'Int'l probe into Khashoggi murder needs UN backing'
Award-winning British journalist Jonathan Rugman launches his new book: The Killing in the Consulate
The current state of an international investigation into the brutal murder of journalist Jamal Khashoggi at the Saudi Consulate in Istanbul last year is far from satisfactory, according to a prominent, award-winning British journalist.
Jonathan Rugman, a foreign affairs correspondent of Channel 4 News and a BAFTA Award-winning journalist with years of experience in both Washington and Istanbul, thinks that a recent call for such an investigation still needs the backing of UN Secretary-General Antonio Guterres.
Speaking to Anadolu Agency at the London headquarters of the Amnesty International during the launch of his book The Killing in the Consulate: Investigating the Life and Death of Jamal Khashoggi, Rugman described the “shocking” killing as a “state-sanctioned murder.”
Summarizing his book, Rugman said it tells the story of a “shocking murder of a journalist in Istanbul … by the employees of the Saudi government.”
“The world’s response to it and the fact of its happening at all needed to be examined and written about, investigated from all sorts of views, and not least because the Crown Prince of Saudi Arabia [Mohammed bin Salman] claims that he bears full responsibility for what happened [but] has not taken any culpability, any blame at all.”
The author underlined that this “extraordinary example of a most heinous crime committed against a journalist and how the world reacted to it” tells us about who we are.
“What balance do we strike between human rights and commercial and strategic advantage?” he asked.

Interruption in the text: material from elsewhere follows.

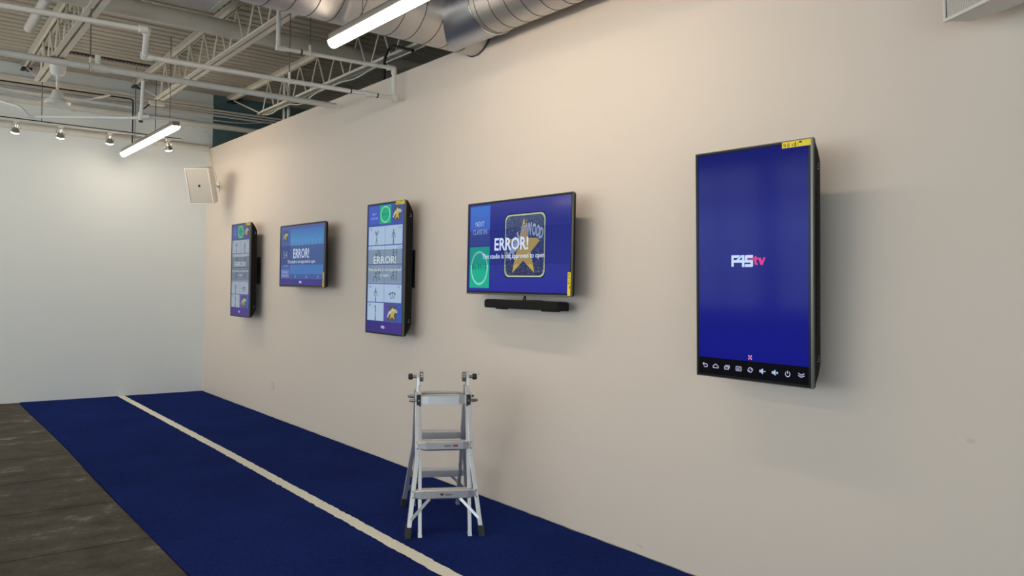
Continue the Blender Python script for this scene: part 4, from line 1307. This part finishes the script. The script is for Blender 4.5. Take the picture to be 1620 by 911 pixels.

“This story crystalizes one of the main concerns of our time, which is what happened what we call the rule-based order breaks down and innocent people are killed by their own government,” he added.
International investigation
Rugman said he doesn’t think “any journalist is happy with the state of the investigation” at the moment.
He said: “The UN rapporteur for extrajudicial executions Agnes Callamard has called for an international inquiry. That inquiry is not taking place.
“It doesn’t have the backing of her own boss, the UN secretary-general [Guterres].
“You have a trial that is taking place in [the Saudi capital] Riyadh of 11 men, none of whom have been named.”
Rugman said the diplomats who are allowed to watch the trial have sworn secrecy, and the crown prince’s former media adviser Saud Al-Qahtani is still free.
“He is not on trial even though the Saudi prosecutor indicated he was one of those involved in the crime,” he said.
“I don’t think there will be an international inquiry and I don’t think, even if it takes place, the Saudis would either hand over suspects for any trial or indeed cooperate with the investigation at all. After all, they tried to destroy the evidence in Istanbul.”
Rugman’s book, launched on the first anniversary of Khashoggi’s murder, gives a detailed background of the “heinous” crime and looks at the U.S. administrations’ connections with the Saudi kingdom.
Khashoggi, a Saudi national and columnist for The Washington Post, was killed and dismembered by a group of Saudi operatives in October 2018 shortly after he entered the consulate in Istanbul to get a marriage certificate.
After weeks of denying involvement, Saudi Arabia admitted that Khashoggi had been killed at the consulate but claimed that the royal family had no prior knowledge of a plot to murder him.
According to reports by the United Nations and other independent organizations, he was murdered and dismembered. Saudi Crown Prince Mohammed bin Salman accepted responsibility for the killing but denied ordering it.